Die Stärke der Schmetterlinge
Die zwölfjährige Caterina wächst in einem verwahrlosten, übervölkerten Wohnblock in Sant’Elia, einer Vorstadt von Cagliari auf. Trotz der deprimierenden Lebensbedingungen in ihrer chaotischen Patchwork-Familie bewahrt sie ihre Heiterkeit, ihre Charakterstärke und ihre Träume (z.B. »cantante« werden). In jeder Lebenslage trällert sie den »Mambo italiano«, dessen Melodie und Rhythmus sie durch die verworrensten, lautesten, bedrängendsten Situationen ziehen.
»Bellas mariposas« (1996)
von Sergio Atzeni
(1952-1995)
Während ihre Mutter arbeitet, so gut es geht, und sich bemüht, auch für ihre Kinder da zu sein, ist ihr Vater nicht nur arbeitslos und stinkfaul (»mandrone« im sardischen Dialekt), sondern hurt auch schamlos herum. Zu Hause spielt er gern den starken Max – nichts als eine hohle Fassade.
Caterina kümmert sich insbesondere um ihre kleine Schwester Luisella, während sie bei ihren Brüdern wenig bewirken kann: Der eine hing schon mit zwölf an der Spritze; die großen gehen längst ihrer eigenen Wege.
Caterinas wichtigste Bezugspersonen sind (neben Luisella) ihre gleichaltrige Freundin Luna und der etwas linkische, mollige Brillenträger Gigi, den alle mobben (am übelsten Caterinas Bruder). Caterina und Luna sind »più che sorelle«; sie vertrauen einander blind und haben keinerlei Geheimnisse voreinander. Wie »bellas mariposas« flattern sie durch ihr Viertel, beobachten, kommentieren alles und jeden, kichern unentwegt.

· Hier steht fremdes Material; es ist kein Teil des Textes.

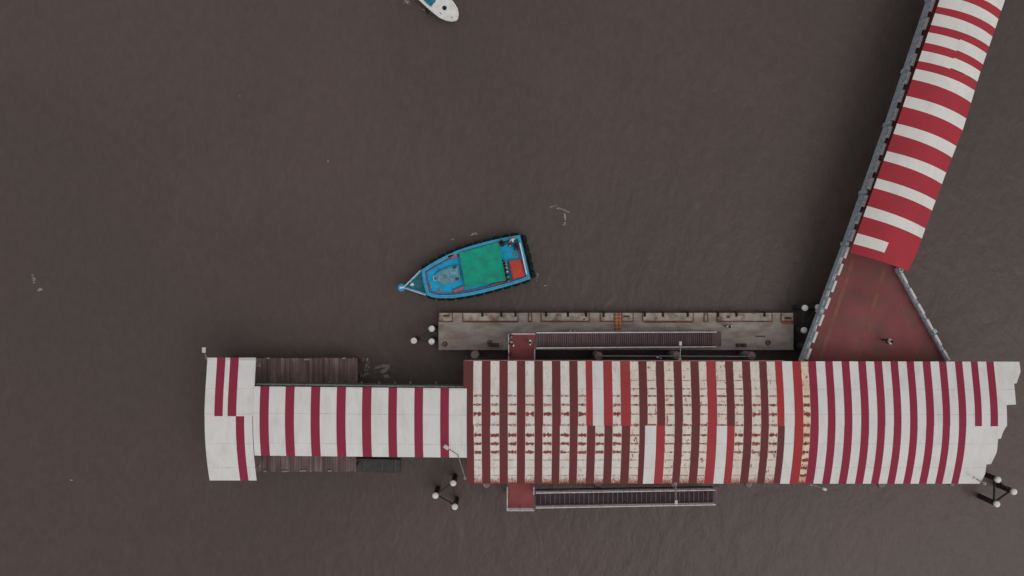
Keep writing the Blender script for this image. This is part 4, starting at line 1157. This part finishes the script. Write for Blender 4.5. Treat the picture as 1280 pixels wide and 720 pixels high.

In ihrem desolaten Umfeld wirken die drei Mädchen wie Felsen in der Brandung. Während wir miterleben müssen, wie andere, kaum älter als sie, sexuell ausgenutzt werden und sozial abdriften, bestärken die beiden älteren einander immer wieder darin, ihre Unschuld bewahren zu wollen. Die halten sie hoch wie ein Banner, um sich abzugrenzen und zu schützen: »Samantha non è come me e Luisella … lei non è vergine come noi.«
Der einzige männliche Hoffnungsträger ist Ricciotti, das Fußballtalent, der seinen Mannschaftsverpflichtungen zuverlässig nachkommt und dadurch sogar für Papa zum Idol wird.
Bestechend und innovativ ist die außergewöhnliche Filmsprache, die Regisseur Salvatore Mereu hier kultiviert. Caterina (Sara Podda agiert großartig: unbefangen, selbstsicher, energisch, variabel) spricht direkt in die Kamera hinein, erzählt aus ihrem Leben und tratscht mit uns über alles und jeden. Der Effekt der unvermittelten Ansprache ist umwerfend, sie zieht den Zuschauer ungebremst hinein ins Geschehen. Die Wirkung verstärkt, dass die Kamera ständig sehr nah am Geschehen bleibt. Die Räume sind vollgepfropft mit Ramsch, und selbst wenn, wie oft, ein Gesicht in Großaufnahme die Leinwand ausfüllt, ragen irgendwelche Gegenstände ins Bild – eine Atmosphäre ständiger Hektik, Bedrängung, Unfreiheit. Nur relativ selten gönnt uns einmal eine Totale einen ruhigen Überblick. Der einzige Ort ungestörten Selbstseins in der Wohnung ist das Badezimmer.
Caterina erzählt uns einen entscheidenden Tag in ihrem Leben – es ist August und sehr heiß. Nachdem sie uns im ersten Teil des Films mit ihrer Umgebung vertraut gemacht hat, fährt sie im zweiten Teil mit ihrer Freundin im Bus ans Meer, wo sie erst ein Weilchen die Freiheit unter Wasser genießen (»dimentico di tutto«) und Unmengen Eis verputzen. Dann holen all die kleinen Motive des Anfangs sie ein, die Handlung spitzt sich zu, die beiden geraten in Gefahr, Caterina muss Entscheidungen treffen, um z.B. Gigi (»l’innamorato mio«) vor seinen Häschern zu retten, auf dem Platz vor dem Wohnblock treten eine Wandertruppe und eine Wahrsagerin auf, die Caterina Entlastung bringen könnte, die Stimmung wird ein wenig magisch; dann gibt es einen Toten, die Polizei rückt an …
Ein realistischer, turbulenter Film, zart-bitter, abenteuerlich und schonungslos, originell gemacht, ideal für Jugendliche, ein rundherum überzeugendes Kunstwerk für Erwachsene. Es wird viel Dialekt gesprochen, was den Genuss für uns leider einschränkt.